What we aim for is simple: we want every section of the CFR to have all the key legal terms highlighted. Users could click on each defined term, and they would see how the CFR itself defines those terms. (As you probably know, regulators are famous for defining terms in what we might generously call idiosyncratic ways.) But since the CFR is about a gazillion pages long, there’s no way we can go through and do all those by hand. It needed to be automated.

Which instantly plunged us into the icy waters of natural language processing (or sort-of-natural language processing, a similar if somewhat understudied field).

Definitions in the CFR are not always conveniently labeled; they do not always say something like “we define the term “brontosaurus” to mean “a small plunger to be used on miniature toilets”. They are tricky to pick out — perhaps not tricky for a human reader (although they can be that, too) but certainly tricky for a Turing Machine, even one with its best tuxedo on and its shoes shined.

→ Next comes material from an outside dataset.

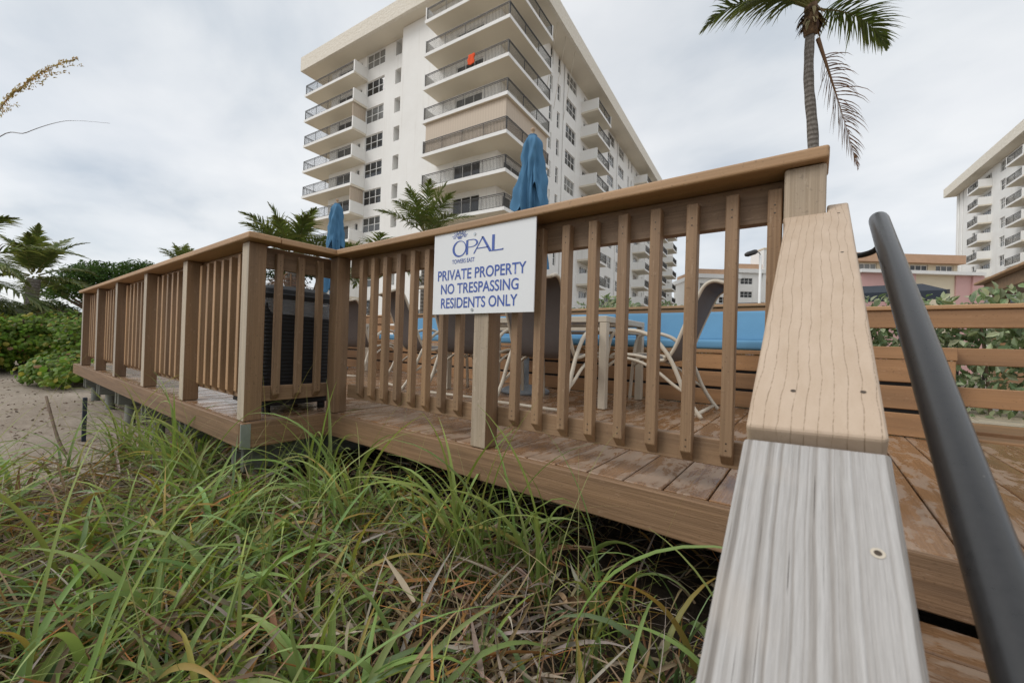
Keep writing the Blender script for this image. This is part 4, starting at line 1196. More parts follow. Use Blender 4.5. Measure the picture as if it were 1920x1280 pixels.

Consider the following passage:

“Inspected and passed” or “U.S. Inspected and Passed” or “U.S. Inspected and Passed by Department of Agriculture” (or any authorized abbreviation thereof). This term means that the product so identified has been inspected and passed under the regulations in this subchapter, and at the time it was inspected, passed, and identified, it was found to be not adulterated.

We need Tuxedoed Turing to figure out that the three terms in quotations are all equivalent, and all have the same definition. We need it to figure out if an “authorized abbreviation” is being used. We need it to figure out which subchapter this applies to, and not accidentally apply it too narrowly or too widely. And so forth.

And we need it to figure out all sorts of similar problems that other definitions might have: what term precisely is being defined, which words are the definition, what text the definition applies to.

And we made a lot of strides in that direction. The definitions ain’t perfect, but they’re there, in the CFR. Yay, us!

Except, uh, then we had to start all over again. For the eCFR. This time, with shiny new bumpers and a fresh paint job.